Friday, December 20, 2013

Amazon or Kobo?

I'm struggling with reviewer's block. An extremely severe case. My best efforts at writing any new reviews come down to me scribbling "Is good" in crayon over my notes, and I can barely even manage that. So I'm taking a bit of a break, playing with new toys (I just got a Kobo Glo) and buying all the books.

The arrival of the Kobo Glo sparked an idea. I've compared Kobo and Amazon's ebook prices in the past, but that was based on a random sample of ebooks and might not have been all that indicative of general usage, especially since it didn't take Kobo's discount coupons into account. Armed with the list of 78 ebooks I've purchased during the year from Kobo (excluding those not available on both platforms) I've decided to revisit that comparison.

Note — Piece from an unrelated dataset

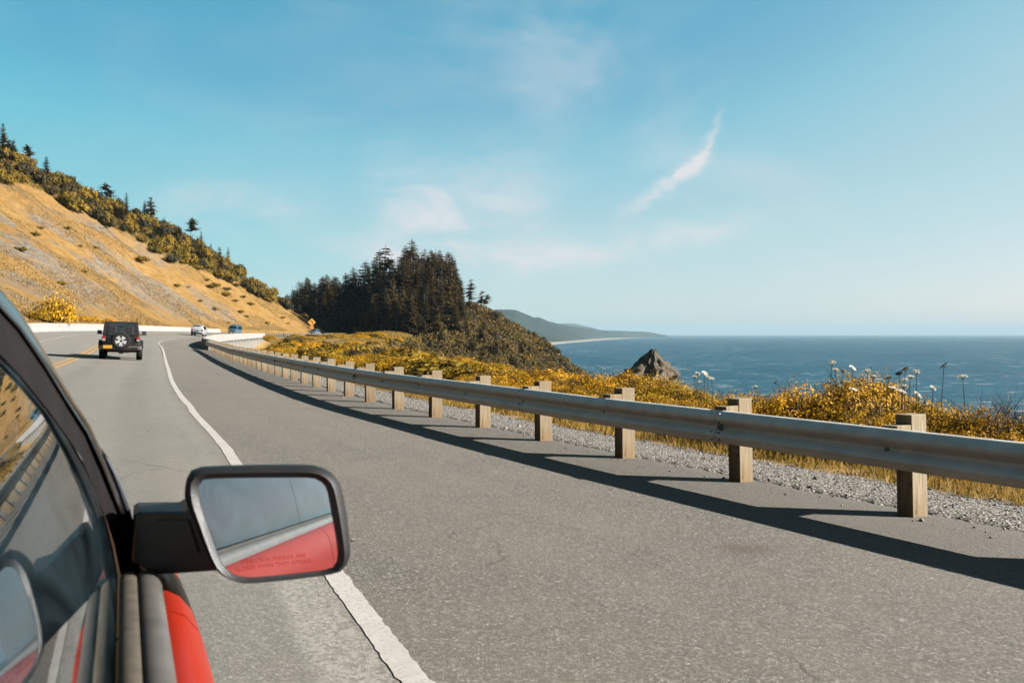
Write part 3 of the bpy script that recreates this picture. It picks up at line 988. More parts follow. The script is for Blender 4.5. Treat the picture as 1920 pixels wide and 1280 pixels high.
line('edge_line', lambda S: edge_off(S), .125, M['white_paint'], 2, s_of_y(160), 'white edge line along the right side of the lane', .007)
line('center_line', lambda S: edge_off(S) + 3.72, .11, M['yellow_paint'], 2, s_of_y(230), 'right stripe of the double yellow centre line', .004)
line('center_line', lambda S: edge_off(S) + 4.02, .11, M['yellow_paint'], 2, s_of_y(230), 'left stripe of the double yellow centre line', .004)
line('edge_line', lambda S: np.interp(S, [0, 70, 106, 300], [11.1, 11.0, 10.9, 10.6]), .11, M['white_paint'], 20, s_of_y(230), 'white edge line along the far left lane', .004)

# ------------------------------------------------------------------ guardrail
PROF = [(.0, .43), (.012, .446), (.055, .474), (.080, .496), (.085, .512), (.080, .530), (.055, .556), (.018, .584), (.010, .602), (.018, .620), (.055, .648), (.080, .674), (.085, .692), (.080, .710), (.062, .732), (.030, .760), (.008, .774), (-.010, .772)]


def beam_mesh(name, S0, S1, off, step, zofs=0.0, prof=PROF, mat='steel'):
    V = []
    Ss = np.arange(S0, S1 + 1e-6, step)
    full = prof + [(o - .006, z) for o, z in reversed(prof)]
    for S in Ss:
        x, y, nx, ny = sample(S)
        z0 = float(zr(y))
        wob = .006 * noise.noise(Vector((S * .5, 1, 0)))
        for o, z in full:
            V.append((x + nx * (off + o + wob), y + ny * (off + o + wob), z0 + z + zofs + wob))
    m = len(full)
    Fq = [(i * m + k, i * m + (k + 1) % m, (i + 1) * m + (k + 1) % m, (i + 1) * m + k) for i in range(len(Ss) - 1) for k in range(m)]
    return npmesh(name, V, Fq, M[mat], True)


S_POST0 = float(CS[np.argmin((C[:, 0] - 3.46) ** 2 + (C[:, 1] - 6.94) ** 2)])
S_RAIL_END = s_of_y(64.5)
gr_root = empty('guardrail', road_pt(S_POST0, 0))
tag(gr_root, 'weathered steel guardrail on timber posts along the right shoulder', 'guardrail')
SEG = 3.81
k = -3
S = S_POST0 - 1.905 * 5
while S < S_RAIL_END - .5:
    S2 = min(S + SEG, S_RAIL_END)
    me = beam_mesh('rail_beam', S, S2 + .16, .325 + (.009 if int(round((S - S_POST0) / SEG)) % 2 else 0), .381)
    link('rail_beam', me, gr_root, True)
    S += SEG
pm = MB().box((0, 0, .19), (.15, .215, 1.38), None, .006).mesh('post', M['timber'])
bmm = MB().box((0, 0, 0), (.15, .195, .36), None, .006).mesh('block', M['timber'])
btm = MB().lathe([(.0, -.004), (.022, -.004), (.022, .008), (.010, .016), (0, .016)], (0, 0, 0), (0, 1, 0), 8).mesh('bolt', M['bolt'])
rfm = MB().add([(0, 0, -.045), (0, .075, -.018), (0, .075, .018), (0, 0, .045), (.004, 0, -.045), (.004, .075, -.018), (.004, .075, .018), (.004, 0, .045)],
               [(0, 1, 2, 3), (7, 6, 5, 4), (0, 4, 5, 1), (1, 5, 6, 2), (2, 6, 7, 3), (3, 7, 4, 0)]).mesh('reflector_tab', M['reflector'])
k = -5
post_positions = []
while True:
    S = S_POST0 + 1.905 * k
    if S > S_RAIL_END - .6: break
    if S < .3: k += 1; continue
    x, y, nx, ny = sample(S)
    rz = math.atan2(ny, nx) - math.pi / 2          # local +Y points to the road
    z0 = float(zr(y))
    p = link('post', pm, gr_root); p.location = Vector((x, y, z0 + R.uniform(-.015, .012))) - gr_root.location
    p.rotation_euler = (R.uniform(-.022, .022), R.uniform(-.025, .025), rz + R.uniform(-.06, .06))
    post_positions.append((S, x, y, z0))
    b = link('block', bmm, p); b.location = (R.uniform(-.004, .004), .206, .625 + R.uniform(-.01, .01)); b.rotation_euler = (0, R.uniform(-.02, .02), 0)
    if k <= 12:
        for dz in (.596,):
            bo = link('bolt', btm, p); bo.location = (0, .340, dz)
    if k in (1, 7, 13):
        rf = link('reflector_tab', rfm, p); rf.location = (-.05, .338, .60)
    k += 1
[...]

The list of ebooks would be too long to repeat here so I'm just going to post the totals from each retailer and the total of my actual purchases using Kobo's discount coupons. Amazon charges in USD, so prices where converted to ZAR using an exchange rate of R10.41.

Amazon:R 10465.59
Kobo (retail)R 9533.17
Kobo (with coupons)R 1831.58

While Amazon offered the cheapest prices for 18 of the 78 (23%) titles purchased, they turned out to be the most expensive overall. Based on the retail prices Kobo was still 9.87% cheaper than Amazon, but the most remarkable difference come into play when you take the Kobo discount coupons into account. Over the year I've used lots of discount coupons ranging from 35% to 95% off, and the end result shows what a huge saving their cumulative effect can have. With the coupons taken into account Amazon is 571.57% more expensive than Kobo!

When deciding on which ereader to choose you have to pay attention to the hardware device itself, but a far more important consideration is the actual content store the device is tied to. In South Africa the Kindle is still the first thing people think about when they hear ereaders mentioned, but Kobo is slowly gaining ground.

Personally I prefer Kobo since they charge in Rand, their ereaders are much cheaper than Kindles and, as clearly demonstrated, their coupons offer amazing value for money. You'd be silly not to keep that in mind when you have to decide on which ereader to get.

Viva Kobo, viva! Your discount coupons play havoc with my budget and my Olympus Mons of a TBR-pile, but I love you for it!

This has been written from a South African perspective. Publishers in different regions might not allow for discount coupons to be used on their titles, so the difference the coupons make will vary according to your region and whether your favorite publishers allow them or not.


  1. One of the things about the kobo discount coupons is that it has led to me trying new authors. Sometimes I think a book *sounds* good, but the author is an unknown quantity - if I use a discount code and get their book for R30 - R50 then if it is awful i don't feel as annoyed as I would if I'd spent upwards of a hundred rand.

    1. That's very true. I'm also trying loads of new authors I heard mentioned, but would not have paid full price for. I've also bought far more ebooks than I've ever intended to buy. The coupons just rope you in to buy just one more ebook... and one more... and one final one... and a final final one...

  2. OH my gosh that is a huge freaking difference indeed! I can't even believe that. I'm going to have to show this to my friend. I already own a kindle but then hey...they have a buyback option LOL

  3. I really do love my Kindle. Another advantage that Kindle has over the other e-readers is that the e-galleys don't expire on Kindle while on other E-Readers they do from NG and EW. I hope you love your new books.

    Books of Love

  4. I just got a Kobo touch for Christmas and Im quite impressed by it. I have over 500 books on my other reader (Sony prs300), none of which I paid for!